In Young v. Asset Acceptance, LLC, 2011 WL 1766058 (N.D.Tex. 2011), Judge Ramirez found a triable issue of fact as to whether an FDCPA claimant was harassed by telephone in connection with the collection of a debt, explaining:


To meet his summary judgment burden, Plaintiff must produce some evidence from which the intent to annoy, abuse, or harass may be inferred. This intent may be inferred from the frequency, pattern, or sub-stance of the telephone calls that he received from the debt collector or the place to which the calls were made. See Kerwin v. Remittance Assistance Corp., 559 F.Supp.2d 1117, 1124 (D.Nev.2008); Akalwadi v. Risk Mgmt. Alternatives, Inc., 336 F.Supp.2d 492, 505 (D.Md.2004). There is no bright line rule as to the specific amount or pattern of calls sufficient to raise a fact issue regarding the intent to annoy, abuse, or harass; courts simply disagree on the amount or pattern of calls needed to raise a triable fact issue.
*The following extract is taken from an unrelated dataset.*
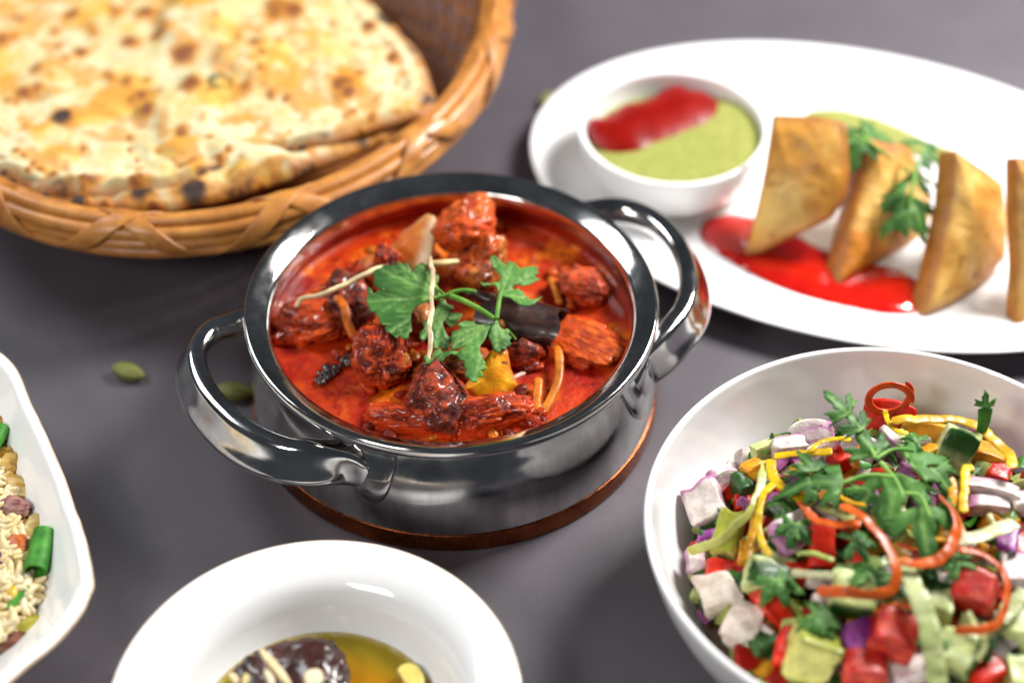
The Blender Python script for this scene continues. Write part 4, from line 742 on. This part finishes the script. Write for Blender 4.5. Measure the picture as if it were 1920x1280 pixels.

See Smith v. ProCollect, Inc., 2011 WL 1375667, at *4 (E.D.Tex. Apr.12, 2011) (pointing out disagreement); Krapf v. Nationwide Credit Inc., 2010 WL 2025323, at *3–4 (C.D.Cal., May 21, 2010) (illustrating it).    Plaintiff proffers his affidavit testimony showing that the agency called him up to three times a day, up to five days a week, and called him before 8:00 a.m. and after 9:00 p.m.; his call log showing that during a seventy-three day window between October 25, 2009 and January 6, 2010, the agency placed at least thirty-three calls to him, with three calls a day on at least two occasions; and his deposition testimony showing that the agency called him more than once a week, at least five times a week, and that every time he spoke to an agency representative, he told him or her to stop calling him. Viewing this evidence in the light most favorable to Plaintiff, there is a material fact issue as to whether the agency called him constantly and continuously with the intent to harass, abuse, or oppress. Because of this triable fact issue, the agency is not entitled to summary judgment on Plaintiff’s §§ 1692d and 1692d(5) claims.